I will not spend time speculating on what were the thoughts and feelings of that unfortunate band of people, while fleeing stealthily from their new homes, but will simply say, that the little cavalcade carried with them elements that have developed into hatred and revenge, which has since shocked the moral sense of mankind by bloody deeds of savage warfare that stand out on the country’s history without a parallel.
Returning to the old home on Lost river, and feeling that he was not under obligations to obey law any longer, Captain Jack seems to have begun where he
left off; his young men and women visiting Y-re-ka and the mining camps adjacent.
A few weeks later Jack went to Y-re-ka himself, meeting his old friends, who gave him welcome. The Modoc trade may have had something to do with the success of more than one merchant in Y-re-ka.
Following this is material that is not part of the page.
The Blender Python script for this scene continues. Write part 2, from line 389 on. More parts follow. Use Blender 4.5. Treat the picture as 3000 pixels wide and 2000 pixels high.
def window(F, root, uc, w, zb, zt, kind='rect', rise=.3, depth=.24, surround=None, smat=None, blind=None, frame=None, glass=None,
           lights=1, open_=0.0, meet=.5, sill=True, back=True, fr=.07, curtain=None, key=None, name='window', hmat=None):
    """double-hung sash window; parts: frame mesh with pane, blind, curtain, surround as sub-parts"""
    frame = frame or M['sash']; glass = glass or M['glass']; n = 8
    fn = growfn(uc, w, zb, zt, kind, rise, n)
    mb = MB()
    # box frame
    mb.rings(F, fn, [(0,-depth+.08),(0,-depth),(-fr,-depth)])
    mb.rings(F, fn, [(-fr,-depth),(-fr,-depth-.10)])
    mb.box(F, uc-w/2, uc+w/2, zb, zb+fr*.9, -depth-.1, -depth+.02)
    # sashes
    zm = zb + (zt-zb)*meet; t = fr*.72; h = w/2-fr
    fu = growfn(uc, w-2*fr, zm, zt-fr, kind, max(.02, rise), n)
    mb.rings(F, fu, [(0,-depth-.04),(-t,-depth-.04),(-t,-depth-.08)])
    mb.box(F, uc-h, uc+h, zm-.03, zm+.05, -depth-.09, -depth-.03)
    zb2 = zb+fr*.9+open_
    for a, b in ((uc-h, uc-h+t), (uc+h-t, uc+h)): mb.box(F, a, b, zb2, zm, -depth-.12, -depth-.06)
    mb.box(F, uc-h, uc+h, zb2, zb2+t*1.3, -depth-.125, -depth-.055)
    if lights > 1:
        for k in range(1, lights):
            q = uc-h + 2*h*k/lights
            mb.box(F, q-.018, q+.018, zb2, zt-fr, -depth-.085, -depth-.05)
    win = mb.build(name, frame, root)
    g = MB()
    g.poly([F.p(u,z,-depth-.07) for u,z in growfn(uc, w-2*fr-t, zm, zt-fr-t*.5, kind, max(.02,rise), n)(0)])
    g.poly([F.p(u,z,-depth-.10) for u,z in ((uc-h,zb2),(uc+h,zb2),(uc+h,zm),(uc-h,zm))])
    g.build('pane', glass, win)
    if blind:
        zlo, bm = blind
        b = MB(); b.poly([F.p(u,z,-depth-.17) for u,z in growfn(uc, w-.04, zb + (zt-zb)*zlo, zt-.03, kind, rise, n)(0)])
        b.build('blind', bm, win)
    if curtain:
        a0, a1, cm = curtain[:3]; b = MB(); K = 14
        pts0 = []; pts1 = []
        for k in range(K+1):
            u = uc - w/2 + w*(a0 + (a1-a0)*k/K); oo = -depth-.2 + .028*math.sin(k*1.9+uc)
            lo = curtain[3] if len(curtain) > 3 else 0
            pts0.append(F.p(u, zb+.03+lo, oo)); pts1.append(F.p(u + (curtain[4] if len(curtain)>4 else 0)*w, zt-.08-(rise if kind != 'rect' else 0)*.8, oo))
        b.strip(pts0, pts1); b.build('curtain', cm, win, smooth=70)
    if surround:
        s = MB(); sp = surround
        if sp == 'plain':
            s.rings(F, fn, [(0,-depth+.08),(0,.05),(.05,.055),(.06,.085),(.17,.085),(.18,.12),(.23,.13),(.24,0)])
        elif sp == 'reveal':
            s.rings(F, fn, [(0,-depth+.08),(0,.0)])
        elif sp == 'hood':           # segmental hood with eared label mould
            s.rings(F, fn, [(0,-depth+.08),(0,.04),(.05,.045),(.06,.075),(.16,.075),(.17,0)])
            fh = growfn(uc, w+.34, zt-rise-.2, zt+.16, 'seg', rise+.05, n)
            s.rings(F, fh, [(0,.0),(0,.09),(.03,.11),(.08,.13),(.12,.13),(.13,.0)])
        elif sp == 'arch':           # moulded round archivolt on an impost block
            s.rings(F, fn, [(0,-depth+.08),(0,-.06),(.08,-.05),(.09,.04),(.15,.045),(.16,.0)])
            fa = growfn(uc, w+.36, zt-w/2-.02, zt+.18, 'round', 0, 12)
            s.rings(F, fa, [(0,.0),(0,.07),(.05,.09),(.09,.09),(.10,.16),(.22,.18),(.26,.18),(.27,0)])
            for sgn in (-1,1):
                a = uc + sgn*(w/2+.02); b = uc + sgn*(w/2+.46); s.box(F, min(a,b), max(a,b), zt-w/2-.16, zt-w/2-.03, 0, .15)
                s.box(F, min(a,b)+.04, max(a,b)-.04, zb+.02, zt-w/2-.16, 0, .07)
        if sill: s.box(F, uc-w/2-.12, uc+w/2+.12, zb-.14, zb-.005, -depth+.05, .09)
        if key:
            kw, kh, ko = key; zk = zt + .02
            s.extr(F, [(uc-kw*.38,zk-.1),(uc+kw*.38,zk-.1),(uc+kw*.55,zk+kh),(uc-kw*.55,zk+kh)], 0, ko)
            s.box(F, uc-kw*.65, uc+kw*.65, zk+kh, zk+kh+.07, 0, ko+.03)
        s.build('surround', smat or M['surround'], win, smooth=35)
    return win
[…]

The presence of the Modocs was hailed with pleasure, no doubt, by another class whose social status in society was little better than the Modocs themselves. To these people the Modocs told falsehoods about reservation life, and received in return sympathy for their reputed wrongs, and encouragement in repeating the falsehoods. In this way the belief that they were misused by Government officials has obtained; an unjust censure has been publicly aimed against worthy men. What more natural than the fact that the dissolute portion of the Y-re-ka people should espouse the Modoc cause, and that the better part of society should form their opinions from stories circulated by friends of Modoc women?
Mankind are prone to be swayed in the direction of self-interest, and, when encouraged, any poor mortal may tell a falsehood so often that he really believes it to be true. That Jack, too, confirmed such reports is true, because in the sympathy he found were mingled words of justification. Indeed, a plain, truthful statement of the facts, as they were, was enough to insure him sympathetic advisers.
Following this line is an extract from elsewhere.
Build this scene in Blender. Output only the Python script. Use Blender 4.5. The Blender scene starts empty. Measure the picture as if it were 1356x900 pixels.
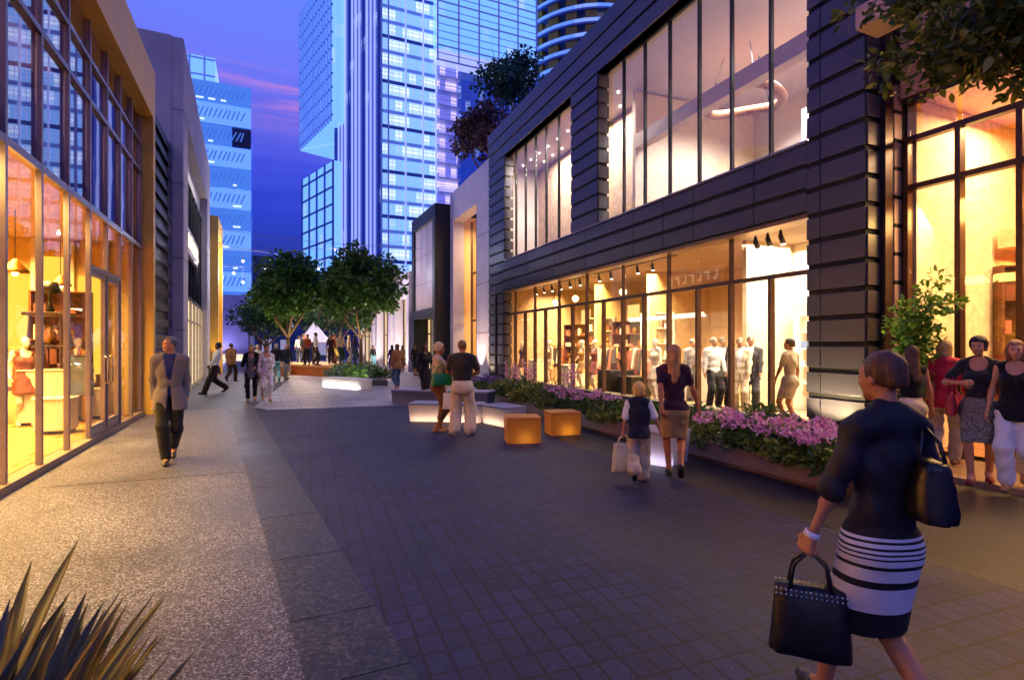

It is true, then, when Captain Jack returned to Lost river, he was strengthened and confirmed in his ideas of justification, and his determination to remain off the Reservation.
Nothing of grave import transpired until the spring
of 1871, although efforts were made in the mean time by the Indian Department, and by old chief Schonchin, to induce Captain Jack to return.
A home at Yai-nax was proposed, and in order that no reasonable excuse on the part of Captain Jack could be found on account of Klamath Indians, and to remove every obstacle, the Reservation was divided into distinct agencies; the western portion being assigned to “Klamath” Indians, and the eastern portion to “Snakes,” “Walpahpas,” and “Modocs.” A district of country was set apart exclusively for the latter. To this new home old Schonchin removed with his people; and a portion of Captain Jack’s band, meanwhile, also, taking up homes. Commissary Applegate, at one time, was hopeful that the whole Modoc tribe could be induced to come to the new home at Yai-nax. Captain Jack visited it, and talked seriously of settling on this location; but while he was hesitating as to what he should do, an unfortunate tragedy was enacted, so natural to a savage state, which completely changed the current of events.